*** Material to process
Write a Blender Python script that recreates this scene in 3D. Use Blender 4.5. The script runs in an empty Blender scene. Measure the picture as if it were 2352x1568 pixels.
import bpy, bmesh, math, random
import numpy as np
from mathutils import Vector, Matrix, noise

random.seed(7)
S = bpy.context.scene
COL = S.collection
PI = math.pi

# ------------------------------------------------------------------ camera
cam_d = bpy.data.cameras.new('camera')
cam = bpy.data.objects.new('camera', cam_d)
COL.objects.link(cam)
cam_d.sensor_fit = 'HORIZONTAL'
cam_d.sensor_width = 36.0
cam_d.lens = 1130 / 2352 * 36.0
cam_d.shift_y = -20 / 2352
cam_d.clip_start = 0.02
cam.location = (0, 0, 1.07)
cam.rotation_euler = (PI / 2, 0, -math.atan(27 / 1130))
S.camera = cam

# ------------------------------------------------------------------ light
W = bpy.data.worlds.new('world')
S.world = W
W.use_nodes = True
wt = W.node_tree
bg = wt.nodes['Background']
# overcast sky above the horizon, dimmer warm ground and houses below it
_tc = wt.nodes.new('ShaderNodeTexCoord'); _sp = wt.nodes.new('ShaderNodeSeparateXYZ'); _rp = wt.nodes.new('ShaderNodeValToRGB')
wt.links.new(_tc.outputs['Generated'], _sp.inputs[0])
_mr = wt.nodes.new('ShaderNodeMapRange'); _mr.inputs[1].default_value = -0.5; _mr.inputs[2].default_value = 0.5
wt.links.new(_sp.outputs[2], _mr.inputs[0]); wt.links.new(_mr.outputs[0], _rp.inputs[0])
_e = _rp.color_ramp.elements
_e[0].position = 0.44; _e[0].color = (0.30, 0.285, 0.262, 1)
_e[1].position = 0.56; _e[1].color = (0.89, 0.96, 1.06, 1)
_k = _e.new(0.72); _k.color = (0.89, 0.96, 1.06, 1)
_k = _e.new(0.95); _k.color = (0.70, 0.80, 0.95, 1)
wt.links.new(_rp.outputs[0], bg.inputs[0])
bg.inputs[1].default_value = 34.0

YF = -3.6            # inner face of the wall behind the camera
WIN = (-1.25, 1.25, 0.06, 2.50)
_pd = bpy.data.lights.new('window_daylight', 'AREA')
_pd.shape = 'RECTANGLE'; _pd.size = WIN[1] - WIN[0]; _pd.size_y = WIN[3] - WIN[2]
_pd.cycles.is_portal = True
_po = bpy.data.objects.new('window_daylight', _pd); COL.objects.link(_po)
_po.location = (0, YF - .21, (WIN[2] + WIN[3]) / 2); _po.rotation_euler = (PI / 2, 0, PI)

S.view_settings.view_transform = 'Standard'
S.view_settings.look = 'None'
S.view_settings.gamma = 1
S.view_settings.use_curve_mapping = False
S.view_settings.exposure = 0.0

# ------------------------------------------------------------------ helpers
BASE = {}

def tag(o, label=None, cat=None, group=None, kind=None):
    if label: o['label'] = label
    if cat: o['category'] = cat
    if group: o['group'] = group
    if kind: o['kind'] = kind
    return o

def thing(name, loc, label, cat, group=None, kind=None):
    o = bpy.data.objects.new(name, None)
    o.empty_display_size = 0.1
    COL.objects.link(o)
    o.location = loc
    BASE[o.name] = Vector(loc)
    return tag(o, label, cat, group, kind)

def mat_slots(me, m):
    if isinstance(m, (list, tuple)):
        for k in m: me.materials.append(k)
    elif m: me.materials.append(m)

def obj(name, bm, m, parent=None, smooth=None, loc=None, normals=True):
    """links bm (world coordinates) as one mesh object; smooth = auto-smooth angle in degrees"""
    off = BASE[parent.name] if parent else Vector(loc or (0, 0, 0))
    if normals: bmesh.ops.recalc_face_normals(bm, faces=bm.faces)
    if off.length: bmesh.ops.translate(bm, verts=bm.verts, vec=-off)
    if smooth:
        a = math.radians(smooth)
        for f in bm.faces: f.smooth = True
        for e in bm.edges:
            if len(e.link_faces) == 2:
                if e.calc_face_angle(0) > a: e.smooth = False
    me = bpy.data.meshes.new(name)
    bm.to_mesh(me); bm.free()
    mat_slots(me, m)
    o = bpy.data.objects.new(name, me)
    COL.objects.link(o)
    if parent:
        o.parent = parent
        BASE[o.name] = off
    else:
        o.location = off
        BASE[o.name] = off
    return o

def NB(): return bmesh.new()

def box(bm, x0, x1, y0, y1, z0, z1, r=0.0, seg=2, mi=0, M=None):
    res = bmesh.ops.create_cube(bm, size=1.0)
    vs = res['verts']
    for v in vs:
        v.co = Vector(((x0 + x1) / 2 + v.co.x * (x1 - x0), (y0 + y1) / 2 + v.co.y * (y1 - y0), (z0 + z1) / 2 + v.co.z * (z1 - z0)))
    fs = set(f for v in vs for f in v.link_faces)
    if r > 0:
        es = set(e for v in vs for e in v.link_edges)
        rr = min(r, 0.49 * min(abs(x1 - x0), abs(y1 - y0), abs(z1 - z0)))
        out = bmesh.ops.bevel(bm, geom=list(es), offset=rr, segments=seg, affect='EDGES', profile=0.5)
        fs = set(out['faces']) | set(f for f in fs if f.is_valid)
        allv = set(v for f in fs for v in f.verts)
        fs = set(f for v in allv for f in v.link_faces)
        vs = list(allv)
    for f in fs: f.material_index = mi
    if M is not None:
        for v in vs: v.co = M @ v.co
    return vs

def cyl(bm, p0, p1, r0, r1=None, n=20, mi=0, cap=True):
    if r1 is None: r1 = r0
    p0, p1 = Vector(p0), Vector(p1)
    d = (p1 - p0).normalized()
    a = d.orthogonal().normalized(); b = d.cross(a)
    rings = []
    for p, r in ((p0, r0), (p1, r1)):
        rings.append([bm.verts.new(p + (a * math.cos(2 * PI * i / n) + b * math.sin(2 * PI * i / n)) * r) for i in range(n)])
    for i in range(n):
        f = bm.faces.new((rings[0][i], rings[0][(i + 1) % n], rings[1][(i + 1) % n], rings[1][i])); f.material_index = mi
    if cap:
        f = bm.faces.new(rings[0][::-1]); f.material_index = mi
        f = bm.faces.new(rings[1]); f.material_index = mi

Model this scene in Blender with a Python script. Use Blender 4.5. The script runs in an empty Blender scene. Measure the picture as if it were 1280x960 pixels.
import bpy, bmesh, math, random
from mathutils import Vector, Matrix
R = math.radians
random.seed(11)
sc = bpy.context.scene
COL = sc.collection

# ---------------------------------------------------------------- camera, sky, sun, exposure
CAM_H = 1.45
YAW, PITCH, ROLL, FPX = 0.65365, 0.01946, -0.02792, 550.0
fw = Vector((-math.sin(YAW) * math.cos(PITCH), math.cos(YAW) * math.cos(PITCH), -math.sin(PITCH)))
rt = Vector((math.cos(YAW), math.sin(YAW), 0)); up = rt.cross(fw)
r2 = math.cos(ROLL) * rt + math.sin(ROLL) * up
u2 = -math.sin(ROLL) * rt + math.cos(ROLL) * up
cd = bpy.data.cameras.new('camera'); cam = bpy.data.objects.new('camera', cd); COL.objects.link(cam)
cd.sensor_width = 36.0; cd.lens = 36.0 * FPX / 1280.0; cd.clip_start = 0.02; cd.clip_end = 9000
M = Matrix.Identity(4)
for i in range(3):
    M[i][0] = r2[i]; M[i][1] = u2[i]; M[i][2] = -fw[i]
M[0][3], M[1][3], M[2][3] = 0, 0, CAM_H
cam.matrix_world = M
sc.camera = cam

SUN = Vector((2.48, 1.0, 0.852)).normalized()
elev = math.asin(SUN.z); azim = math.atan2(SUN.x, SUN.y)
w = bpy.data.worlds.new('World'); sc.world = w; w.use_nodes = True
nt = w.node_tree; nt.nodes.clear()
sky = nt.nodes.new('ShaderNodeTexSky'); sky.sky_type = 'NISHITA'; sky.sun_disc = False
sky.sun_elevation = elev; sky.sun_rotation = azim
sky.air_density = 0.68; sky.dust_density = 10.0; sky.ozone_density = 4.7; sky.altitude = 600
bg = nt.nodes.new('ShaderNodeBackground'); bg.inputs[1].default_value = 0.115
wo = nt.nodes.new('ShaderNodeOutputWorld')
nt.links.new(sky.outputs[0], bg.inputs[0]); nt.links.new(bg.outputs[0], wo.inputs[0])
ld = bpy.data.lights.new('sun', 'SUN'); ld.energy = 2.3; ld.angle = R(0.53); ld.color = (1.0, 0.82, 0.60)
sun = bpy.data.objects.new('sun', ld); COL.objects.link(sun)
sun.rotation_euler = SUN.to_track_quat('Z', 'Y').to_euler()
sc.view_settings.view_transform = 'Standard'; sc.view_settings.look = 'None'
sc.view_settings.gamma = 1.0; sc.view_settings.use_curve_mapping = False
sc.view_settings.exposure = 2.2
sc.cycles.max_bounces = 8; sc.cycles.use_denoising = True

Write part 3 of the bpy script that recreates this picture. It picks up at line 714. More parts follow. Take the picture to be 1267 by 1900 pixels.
******
Given task
Print only the lines from the top of the data above down to the line holding "S.camera = cam", inclusive.

Solved problem
Write a Blender Python script that recreates this scene in 3D. Use Blender 4.5. The script runs in an empty Blender scene. Measure the picture as if it were 2352x1568 pixels.
import bpy, bmesh, math, random
import numpy as np
from mathutils import Vector, Matrix, noise

random.seed(7)
S = bpy.context.scene
COL = S.collection
PI = math.pi

# ------------------------------------------------------------------ camera
cam_d = bpy.data.cameras.new('camera')
cam = bpy.data.objects.new('camera', cam_d)
COL.objects.link(cam)
cam_d.sensor_fit = 'HORIZONTAL'
cam_d.sensor_width = 36.0
cam_d.lens = 1130 / 2352 * 36.0
cam_d.shift_y = -20 / 2352
cam_d.clip_start = 0.02
cam.location = (0, 0, 1.07)
cam.rotation_euler = (PI / 2, 0, -math.atan(27 / 1130))
S.camera = cam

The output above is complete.